▸ What the exercise asks: Return every line of the data below that includes the string "stairs".

** Start **

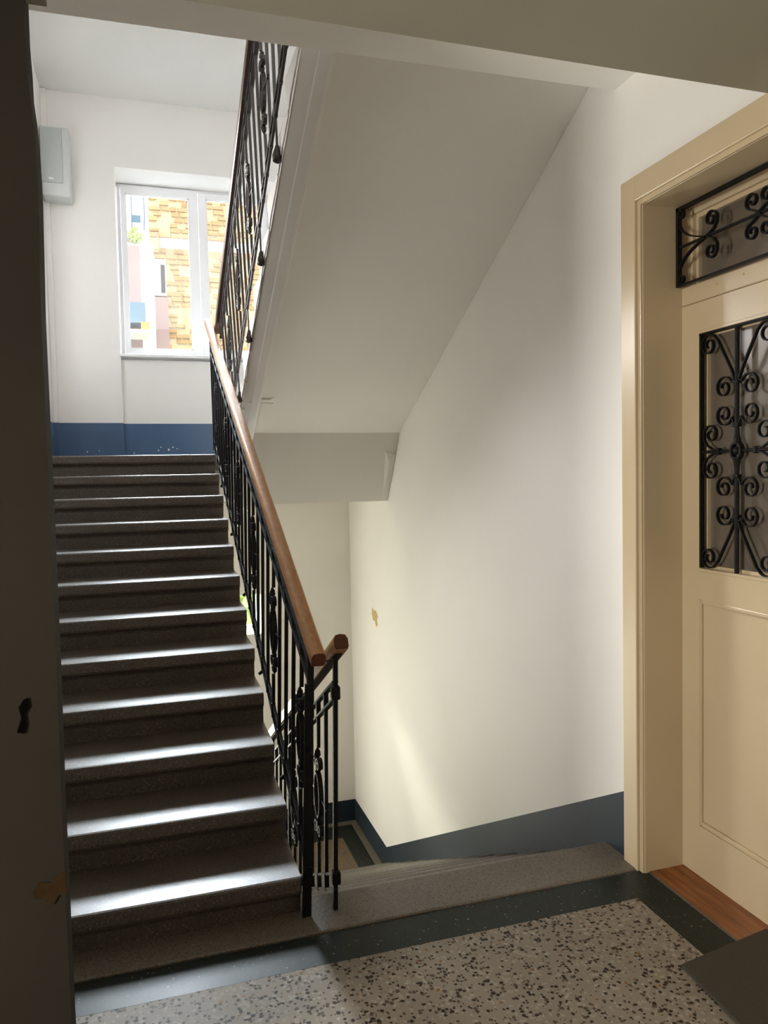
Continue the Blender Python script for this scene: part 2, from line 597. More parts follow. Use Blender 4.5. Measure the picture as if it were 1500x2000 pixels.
blob(bm, [(-0.375, 1.08), (-0.362, 1.12), (-0.368, 1.15), (-0.355, 1.17), (-0.343, 1.175), (-0.340, 1.15), (-0.352, 1.13), (-0.349, 1.10), (-0.356, 1.075)],
     lambda u, v, d: Vector((u*KJ, JY-0.0015-d, CAMH+(v-CAMH)*KJ)), 0.0015)
o = obj('paint_chip', bm, M['gap'], wall_near)
o['label'] = 'small black gouge in the plaster'
bm = NB()
blob(bm, [(-0.352, 0.62), (-0.335, 0.645), (-0.305, 0.64), (-0.285, 0.66), (-0.2645, 0.665), (-0.2645, 0.60), (-0.285, 0.60), (-0.30, 0.575), (-0.318, 0.585), (-0.325, 0.60), (-0.35, 0.598)],
     lambda u, v, d: Vector((u*KJ, JY-0.0015-d, CAMH+(v-CAMH)*KJ)), 0.0015)
o = obj('paint_chip', bm, M['pierbrown'], wall_near)
o['label'] = 'brown patch of bare plaster at the wall edge'
# hall ceiling (underside z 3.14), stairwell head ceiling behind its edge
YN = 2.105
bm = NB()
box(bm, -3.0, XW, -2.6, YN, 3.026, 3.20)
box(bm, JX-0.05, JX+0.035, YN-0.03, YN+0.05, 2.985, 3.026)
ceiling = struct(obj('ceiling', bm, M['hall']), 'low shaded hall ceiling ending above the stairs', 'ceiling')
bm = NB()
box(bm, -3.0, XW, YN-0.06, YN, 3.20, 3.96)
v = []
for x, ye in ((-3.0, 3.085), (XW, 2.993)):
    for y, z in ((YN, 3.46), (YN, 3.96), (ye, 3.96), (ye, 3.46)):
        v.append(bm.verts.new((x, y, z)))
bm.faces.new(v[0:4])
bm.faces.new(v[4:8][::-1])
for i in range(4):
    j = (i+1) % 4
    bm.faces.new((v[i], v[j], v[4+j], v[4+i]))
o = obj('upper_floor_slab', bm, M['wall'], ceiling)
o['label'] = 'lighter higher strip of ceiling at the head of the stairs'

# hall shell out of sight
bm = NB()
box(bm, -3.3, -3.0, -2.6, 0.48, -0.1, 3.3)
box(bm, -3.3, -3.0, 1.12, 2.60, -0.1, 3.3)
box(bm, -3.3, -3.0, 0.48, 1.12, -0.1, 0.7)
box(bm, -3.3, -3.0, 0.48, 1.12, 2.3, 3.3)
wall_hall = struct(obj('wall_hall_left', bm, M['hall']))
bm = NB()
box(bm, -3.3, XW, -2.9, -2.6, -0.1, 7.6)
struct(obj('wall_back', bm, M['hall']))
# upper floor shell above the beam
bm = NB()
box(bm, -3.0, XW, 1.0, YN-0.07, 3.80, 3.96)
struct(obj('floor_upper', bm, M['step']))
bm = NB()
box(bm, -3.3, XW, 0.8, 1.0, 3.3, 7.6)
struct(obj('wall_upper_back', bm, M['wall']))
bm = NB()
box(bm, -3.3, -3.0, 1.0, 2.42, 3.3, 7.6)
box(bm, -3.3, -0.85, 2.42, 2.60, 3.3, 7.6)
struct(obj('wall_upper_left', bm, M['wall']))
bm = NB()
box(bm, -3.3, XW+0.45, 0.8, 8.4, 7.6, 7.75)
struct(obj('ceiling_top', bm, M['ceiling']))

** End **

▸ Task output:
ceiling = struct(obj('ceiling', bm, M['hall']), 'low shaded hall ceiling ending above the stairs', 'ceiling')
o['label'] = 'lighter higher strip of ceiling at the head of the stairs'